Movies in Brief
This article is from the archive of The New York Sun before the launch of its new website in 2022. The Sun has neither altered nor updated such articles but will seek to correct any errors, mis-categorizations or other problems introduced during transfer.
Milk and Honey
Unrated, 91 minutes
New York proves to be a small world after all in “Milk and Honey.” Joe Maggio’s film brings a group of characters together repeatedly in various ways in a series of interwoven vignettes.
Upper-class stockbroker Rick (Clint Jordan) has recently been released from a mental institution and throws himself a “welcome back” party for friends and family. At the gathering, he reproposes to his wife of 10 years, Joyce (Kirstin Russell), who rejects him and subsequently drives Rick out into the night. Depressed and dejected, Rick meets Moses (Dudley Findlay Jr.), a crime-scene cleaner, and bribes him to help end his life.
A certain awkwardness that Mr. Maggio (“Virgil Bliss”) places in the opening scenes of the film works very successfully, but he cannot recover when he chooses to move the film toward more melodramatic territory. Mr. Maggio finds little to do with Ms. Russell, who leaves a lasting impression even though she’s saddled with the film’s blandest role.

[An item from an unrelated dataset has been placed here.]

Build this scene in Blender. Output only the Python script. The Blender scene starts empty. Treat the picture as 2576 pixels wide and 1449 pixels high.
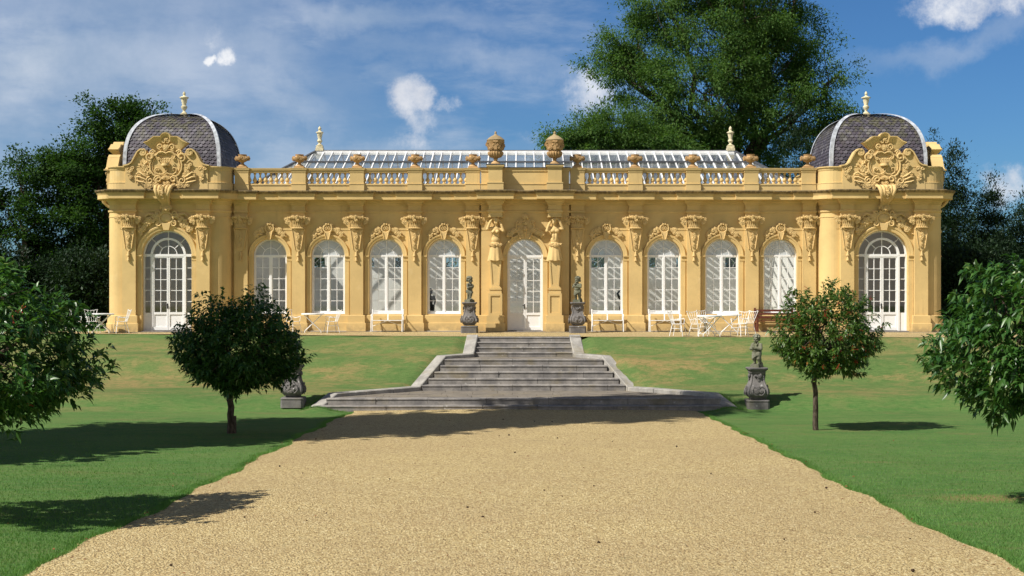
import bpy, math, random
import numpy as np
from mathutils import Vector, Matrix
R = math.radians
PI = math.pi
random.seed(7)
S = bpy.context.scene
COL = S.collection

# ---------------------------------------------------------------- camera, exposure, sun
F_PX = 3328.0                      # focal length in units of a 2576 wide frame
CAM_D, CAM_Z = 52.0, 1.73          # distance to the wing wall (y = 0), eye height above the terrace
cam_data = bpy.data.cameras.new("camera")
cam_data.sensor_width = 36.0
cam_data.lens = 36.0 * F_PX / 2576.0
cam_data.shift_x = -33.0 / 2576.0
cam_data.clip_end = 3000
cam = bpy.data.objects.new("camera", cam_data)
cam.location = (0, -CAM_D, CAM_Z)
cam.rotation_euler = (R(90), 0, 0)
COL.objects.link(cam)
S.camera = cam
S.view_settings.view_transform = 'Standard'
S.view_settings.look = 'None'
S.view_settings.gamma = 1.0
S.view_settings.use_curve_mapping = False
S.view_settings.exposure = 0.38
S.cycles.use_adaptive_sampling = True
S.cycles.adaptive_threshold = 0.012
S.cycles.use_denoising = True
S.cycles.max_bounces = 8
S.cycles.transparent_max_bounces = 24
S.cycles.sample_clamp_indirect = 6

SUN_DIR = Vector((1.0, 0.62, -1.25)).normalized()      # the way the light travels
sun_data = bpy.data.lights.new("sun", 'SUN')
sun_data.energy = 5.0
sun_data.angle = R(0.5)
sun_data.color = (1.0, 0.95, 0.87)
sun = bpy.data.objects.new("sun", sun_data)
sun.rotation_euler = SUN_DIR.to_track_quat('-Z', 'Y').to_euler()
sun.location = (-60, -60, 70)
COL.objects.link(sun)
SUN_EL = math.asin(-SUN_DIR.z)
SUN_AZ = math.atan2(-SUN_DIR.x, -SUN_DIR.y)

# ---------------------------------------------------------------- node helpers
def nd(nt, typ, ins=None, **props):
    n = nt.nodes.new(typ)
    for k, v in props.items():
        setattr(n, k, v)
    for k, v in (ins or {}).items():
        s = n.inputs[k]
        if isinstance(v, bpy.types.NodeSocket):
            nt.links.new(v, s)
        else:
            s.default_value = v
    return n
def mth(nt, op, a, b=0.0, c=0.0, clamp=False):
    n = nt.nodes.new('ShaderNodeMath'); n.operation = op; n.use_clamp = clamp
    for i, v in enumerate((a, b, c)):
        if isinstance(v, bpy.types.NodeSocket): nt.links.new(v, n.inputs[i])
        else: n.inputs[i].default_value = v
    return n.outputs[0]
def smooth(nt, v, lo, hi, a=0.0, b=1.0):
    n = nt.nodes.new('ShaderNodeMapRange'); n.interpolation_type = 'SMOOTHSTEP'
    nt.links.new(v, n.inputs[0])
    for i, x in enumerate((lo, hi, a, b)): n.inputs[i + 1].default_value = x
    return n.outputs[0]
def mixc(nt, f, a, b, blend='MIX'):
    n = nt.nodes.new('ShaderNodeMix'); n.data_type = 'RGBA'; n.blend_type = blend
    for s, v in ((n.inputs['Factor'], f), (n.inputs['A'], a), (n.inputs['B'], b)) if False else ((n.inputs[0], f), (n.inputs[6], a), (n.inputs[7], b)):
        if isinstance(v, bpy.types.NodeSocket): nt.links.new(v, s)
        else: s.default_value = v if not isinstance(v, tuple) or len(v) == 4 else (*v, 1.0)
    return n.outputs[2]
def noise(nt, vec, scale, detail=4.0, rough=0.55, out=0, dist=0.0):
    n = nd(nt, 'ShaderNodeTexNoise', {'Vector': vec, 'Scale': scale, 'Detail': detail, 'Roughness': rough, 'Distortion': dist})
    return n.outputs[out]

# ---------------------------------------------------------------- sky
W = bpy.data.worlds.new("World"); S.world = W; W.use_nodes = True
nt = W.node_tree; nt.nodes.clear()
sky = nd(nt, 'ShaderNodeTexSky', sky_type='NISHITA', sun_disc=False)
sky.sun_elevation = SUN_EL; sky.sun_rotation = SUN_AZ
sky.air_density = 1.0; sky.dust_density = 0.35; sky.ozone_density = 2.2
tint = mixc(nt, 1.0, sky.outputs[0], (0.36, 0.655, 1.0), 'MULTIPLY')
geo = nd(nt, 'ShaderNodeTexCoord')
dirv = geo.outputs['Generated']
sep = nd(nt, 'ShaderNodeSeparateXYZ', {0: dirv})
bg_sky = nd(nt, 'ShaderNodeBackground', {'Color': tint, 'Strength': smooth(nt, sep.outputs[2], 0.22, 0.75, 0.066, 0.034)})   # deeper blue overhead
n1 = noise(nt, dirv, 9.0, 6, 0.6, out=1)
n2 = noise(nt, dirv, 34.0, 6, 0.65, out=1)
w1 = nd(nt, 'ShaderNodeVectorMath', {0: n1, 1: (0.5, 0.5, 0.5)}, operation='SUBTRACT').outputs[0]
w2 = nd(nt, 'ShaderNodeVectorMath', {0: n2, 1: (0.5, 0.5, 0.5)}, operation='SUBTRACT').outputs[0]
def warped(a, b):
    v = nd(nt, 'ShaderNodeVectorMath', {0: w1, 'Scale': a}, operation='SCALE').outputs[0]
    u = nd(nt, 'ShaderNodeVectorMath', {0: w2, 'Scale': b}, operation='SCALE').outputs[0]
    s = nd(nt, 'ShaderNodeVectorMath', {0: dirv, 1: v}, operation='ADD').outputs[0]
    s = nd(nt, 'ShaderNodeVectorMath', {0: s, 1: u}, operation='ADD').outputs[0]
    q = nd(nt, 'ShaderNodeSeparateXYZ', {0: s})
    return q.outputs[0], q.outputs[2], q.outputs[1]
def sky_dir(u, y):
    d = Vector(((u - 1321) / F_PX, 1.0, (724.5 - y) / F_PX)).normalized()
    return d.x, d.z
def cloud(c, u, y, ru, ry, soft, amount, rot=0.0):
    cx, cz = sky_dir(u, y)
    dx = mth(nt, 'SUBTRACT', c[0], cx); dz = mth(nt, 'SUBTRACT', c[1], cz)
    ca, sa = math.cos(rot), math.sin(rot)
    a = mth(nt, 'ADD', mth(nt, 'MULTIPLY', dx, ca), mth(nt, 'MULTIPLY', dz, sa))
    b = mth(nt, 'SUBTRACT', mth(nt, 'MULTIPLY', dz, ca), mth(nt, 'MULTIPLY', dx, sa))
    a = mth(nt, 'MULTIPLY', a, F_PX / ru); b = mth(nt, 'MULTIPLY', b, F_PX / ry)
    r2 = mth(nt, 'ADD', mth(nt, 'MULTIPLY', a, a), mth(nt, 'MULTIPLY', b, b))
    m = smooth(nt, mth(nt, 'SQRT', r2), 1.0 - soft, 1.0 + soft, amount, 0.0)
    return mth(nt, 'MULTIPLY', m, smooth(nt, c[2], 0.2, 0.5))
def joined(lst):
    r = lst[0]
    for x in lst[1:]: r = mth(nt, 'MAXIMUM', r, x)
    return r
crisp = warped(0.030, 0.022); soft_ = warped(0.09, 0.02)
cum = joined([cloud(crisp, 1040, 245, 62, 52, 0.55, 0.95), cloud(crisp, 1118, 266, 44, 20, 0.8, 0.55),
              cloud(crisp, 1068, 305, 34, 60, 0.7, 0.62), cloud(crisp, 1045, 358, 66, 30, 0.8, 0.55),
              cloud(crisp, 560, 146, 26, 24, 0.6, 0.95), cloud(crisp, 513, 151, 15, 15, 0.6, 0.95),
              cloud(crisp, 535, 95, 60, 42, 0.9, 0.40, -0.7), cloud(crisp, 1490, 225, 75, 55, 0.7, 0.75),
              cloud(crisp, 2490, -8, 165, 46, 0.7, 0.85), cloud(crisp, 2530, 470, 60, 50, 0.7, 0.8),
              cloud(crisp, 1330, 350, 60, 30, 0.8, 0.3)])
edge = mth(nt, 'SUBTRACT', noise(nt, dirv, 46.0, 9, 0.68), 0.5)
cum = smooth(nt, mth(nt, 'ADD', cum, mth(nt, 'MULTIPLY', mth(nt, 'MULTIPLY', edge, 1.5), smooth(nt, cum, 0.02, 0.35))), 0.20, 1.15)
veil = joined([cloud(soft_, 60, 160, 190, 110, 0.95, 0.75), cloud(soft_, 250, 40, 620, 190, 0.9, 0.42),
               cloud(soft_, 230, 230, 560, 230, 0.95, 0.60), cloud(soft_, 700, 150, 250, 90, 0.95, 0.45, -0.3),
               cloud(soft_, 720, 245, 150, 70, 0.9, 0.55, -0.45), cloud(soft_, 760, 300, 120, 40, 0.9, 0.5),
               cloud(soft_, 1180, 150, 330, 42, 0.95, 0.42, -0.16), cloud(soft_, 900, 20, 330, 46, 0.95, 0.50, -0.10),
               cloud(soft_, 1330, 170, 70, 40, 0.9, 0.35), cloud(soft_, 640, 400, 500, 60, 0.95, 0.55),
               cloud(soft_, 2420, 95, 220, 24, 0.95, 0.30, 0.2), cloud(soft_, 1100, 420, 420, 50, 0.95, 0.35)])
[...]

Indie purists and “Henry Fool” fans may be interested to know that Hal Hartley wrote the score – his first for a film not his own; they may be disappointed to learn that, like Mr. Maggio’s movie, it’s not very good.
Hollywood Buddha
Unrated, 98 minutes
Vanity Project Alert! Producer Philippe Caland (who wrote the story for – yikes – “Boxing Helena”) plays himself in “Hollywood Buddha,” which he also wrote, produced, and directed. The film follows his adventures as he tries to sell his five-year-old film “Dead Girl” (which in real life stars actors such as Val Kilmer and Amanda Plummer) to various distributors. All the while, he’s attempting to find spiritual enlightenment with the help of his religious guru (Jim Stewart) and “The Most Powerful Buddha in Los Angeles,” which he rents for $ 2,000 a month.

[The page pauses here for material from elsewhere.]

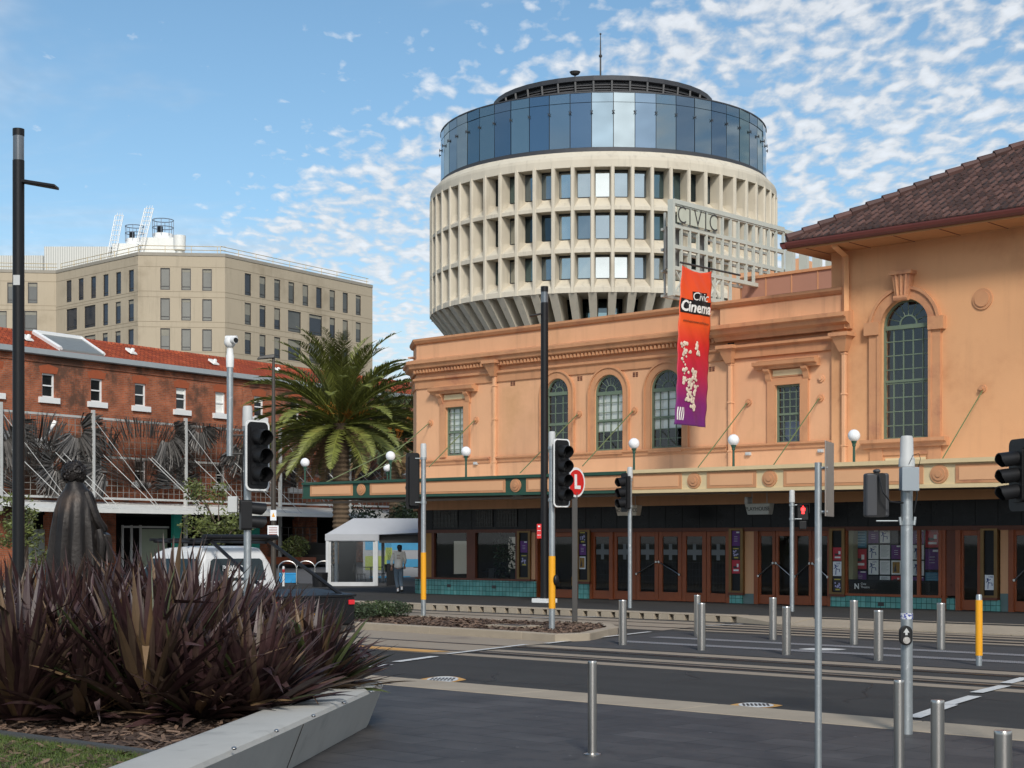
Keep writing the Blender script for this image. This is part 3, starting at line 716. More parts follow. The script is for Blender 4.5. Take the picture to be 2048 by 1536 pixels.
# parapet screen of terracotta panels and blocks on the roof behind
mb = MB(); vb = 44.
p0, p1 = onv(1482, 600, vb), onv(1690, 560, vb); zt_ = onv(1560, 551, vb).z
mb.box(p0.x, p1.x+1, vb, vb+.2, zP-.8, zt_); mb.build('roof_screen', mat('terracotta_panels', (.38, .19, .13), .6, var=.1, sc=.8), th)
mb = MB(); x = p0.x
while x < p1.x+1: mb.box(x-.02, x+.02, vb-.02, vb, zP-.8, zt_); x += (onv(1532, 0, vb).x-onv(1482, 0, vb).x)
mb.box(p0.x-.05, p1.x+1, vb-.06, vb+.2, zt_, zt_+.09); mb.box(p0.x, p1.x+1, vb-.02, vb, zt_-.95, zt_-.91)
mb.build('roof_screen_trim', TRIM, th)
mb = MB(); q0, q1 = onv(1572, 520, 50.), onv(1597, 520, 50.); mb.box(q0.x, q1.x, 50, 51.5, zP-.5, q0.z); q0, q1 = onv(1440, 545, 49.), onv(1530, 545, 49.); mb.box(q0.x, q1.x, 49.5, 50.5, zP-.5, onv(1480, 541, 49.).z); mb.build('roof_block', PEACH, th)
# ---- canopy
VC = 35.0
def XC(px): return VC*J(px)/K(px)
xt = XC(606); xr = SE+2
def cb(x): k = (x-xt)/(XC(2048)-xt); return 3.39-.17*k
def ct(x): k = (x-xt)/(XC(2048)-xt); return 3.89-.06*k
xg = XC(1257)
CF = frame((0, VC, 0), (1, 0, 0))
def slab(mb, x0, x1, t0, t1, a0, a1, fn0=cb, fn1=ct):
    """box whose bottom and top follow the canopy's slight fall; a0,a1 are 0..1 heights"""
    z = lambda x, a: fn0(x)+(fn1(x)-fn0(x))*a
    mb.hexa([(x0, t0, z(x0, a0)), (x1, t0, z(x1, a0)), (x1, t1, z(x1, a0)), (x0, t1, z(x0, a0))], [(x0, t0, z(x0, a1)), (x1, t0, z(x1, a1)), (x1, t1, z(x1, a1)), (x0, t1, z(x0, a1))])
cn = MB(CF); slab(cn, xt, xg, -.1, 0, 0, 1); slab(cn, xt, xg, -.1, .07, .90, 1.06); slab(cn, xt, xg, -.1, .05, -.03, .10)
cn.hexa([(xt, -.0, cb(xt)), (xt-.45, -.9, cb(xt)), (xt-.40, -1., cb(xt)), (xt, -.1, cb(xt))], [(xt, 0, ct(xt)+.03), (xt-.45, -.9, ct(xt)+.03), (xt-.40, -1, ct(xt)+.03), (xt, -.1, ct(xt)+.03)])
cn.hexa([(xt-.45, -.9, cb(xt)), (xt-.35, -.9, cb(xt)), (xt-.35, -16, cb(xt)), (xt-.45, -16, cb(xt))], [(xt-.45, -.9, ct(xt)+.03), (xt-.35, -.9, ct(xt)+.03), (xt-.35, -16, ct(xt)+.03), (xt-.45, -16, ct(xt)+.03)])
cano = cn.build('canopy_fascia', DGREEN, th); cano['label'] = 'dark green edged part of the canopy fascia'
cn = MB(CF); slab(cn, xg, xr, -.1, 0, 0, 1); slab(cn, xg, xr, -.1, .09, .93, 1.10); slab(cn, xg, xr, -.1, .045, -.05, .10)
cano2 = cn.build('canopy_fascia', CREAMP, th); cano2['label'] = 'cream edged part of the canopy fascia'
ron = [607.5, 723, 1032, 1257, 1389, 1540, 1879, 2200]
for a, b in zip(ron, ron[1:]):
    pm = MB(CF); pi = MB(CF)
    xa_ = XC(a)+(.42 if a != 1257 else .1); xb_ = XC(b)-(.42 if b != 1257 else .1)
    if a < 610: xa_ = XC(621)
    slab(pm, xa_, xb_, 0, .02, .13, .87); slab(pi, xa_+.10, xb_-.10, .02, .03, .25, .76)
    po_ = pm.build('fascia_moulding', TRIM, th); pi.build('fascia_panel', LPEACH, po_)
for px in ron:
    if px in (1257, 607.5): continue
    x = XC(px); z = (cb(x)+ct(x))/2; h_ = (ct(x)-cb(x))*.37
    pr = MB(CF); pr.disc((x, z), h_*1.05, 0, .03, 28, h_); pr.disc((x, z), h_*.75, .03, .055, 24, h_*.72); pr.disc((x, z), h_*.35, .055, .075, 20, h_*.35); pr.build('fascia_roundel', TRIM, th)
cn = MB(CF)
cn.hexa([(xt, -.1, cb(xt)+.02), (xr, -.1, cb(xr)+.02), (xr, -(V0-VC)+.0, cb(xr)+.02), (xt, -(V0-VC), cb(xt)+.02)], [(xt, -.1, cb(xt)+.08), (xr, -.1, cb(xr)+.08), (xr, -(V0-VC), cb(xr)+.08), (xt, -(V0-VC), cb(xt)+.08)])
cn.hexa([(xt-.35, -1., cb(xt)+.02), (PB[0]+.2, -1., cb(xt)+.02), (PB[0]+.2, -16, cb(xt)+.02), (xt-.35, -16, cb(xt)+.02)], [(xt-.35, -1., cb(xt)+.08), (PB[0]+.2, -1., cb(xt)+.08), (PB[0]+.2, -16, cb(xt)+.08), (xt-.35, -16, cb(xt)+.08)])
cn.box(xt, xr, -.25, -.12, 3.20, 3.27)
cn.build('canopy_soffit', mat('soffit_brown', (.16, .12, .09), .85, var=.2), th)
cn = MB(CF); cn.hexa([(xt, -.1, ct(xt)-.1), (xr, -.1, ct(xr)-.1), (xr, -3.2, ct(xr)-.02), (xt, -3.2, ct(xt)-.02)], [(xt, -.1, ct(xt)-.05), (xr, -.1, ct(xr)-.05), (xr, -3.2, ct(xr)+.03), (xt, -3.2, ct(xt)+.03)]); cn.build('canopy_roof', OFFW, th)
# soffit lights
for px in (986, 1418, 1600, 1940):
    x = XC(px); mb = MB(); mb.lathe([(.16, 3.22), (.16, 3.34)], (x, VC+1.1, 0), 14); mb.build('soffit_light', GREYP, th)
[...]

The first half of this film is self-deprecating and clever enough, but once things begin to go right for Caland in the latter half, and remain going right for the rest of the film, it becomes a shrug-worthy hohum affair. You would think that, for someone involved in such controversial films in real life (“Dead Girl” features a well-preserved corpse repeatedly being sodomized), Mr. Caland’s directorial debut would have a little more edge to it.
Schizo
Unrated, 86 minutes
“Schizo” features Olzhas Nussuppaev as its title character, a 15-year-old boy who, after dropping out of school, goes to work recruiting boxers to take part in illegal street fights for his mother’s small-time-thug boyfriend. One recruit, lying mortally wounded after a brutal loss, pleads with Schizo to take his earnings to his wife and son. Schizo obliges and brings the money to Zinka (Olga Landina), an older woman whom Schizo immediately takes a liking to.
Guka Omarova’s mild film moves awfully slowly, with several silent passages of Schizo walking, Schizo looking, and Schizo walking some more. This would be fine if something about the filmmaking – the cinematography, the mise-en-scene, even the score – were compelling. But it’s not. “Schizo’s” brief running time does not allow it to develop any real substantial meat, and the film’s tedious passages try the audience’s patience.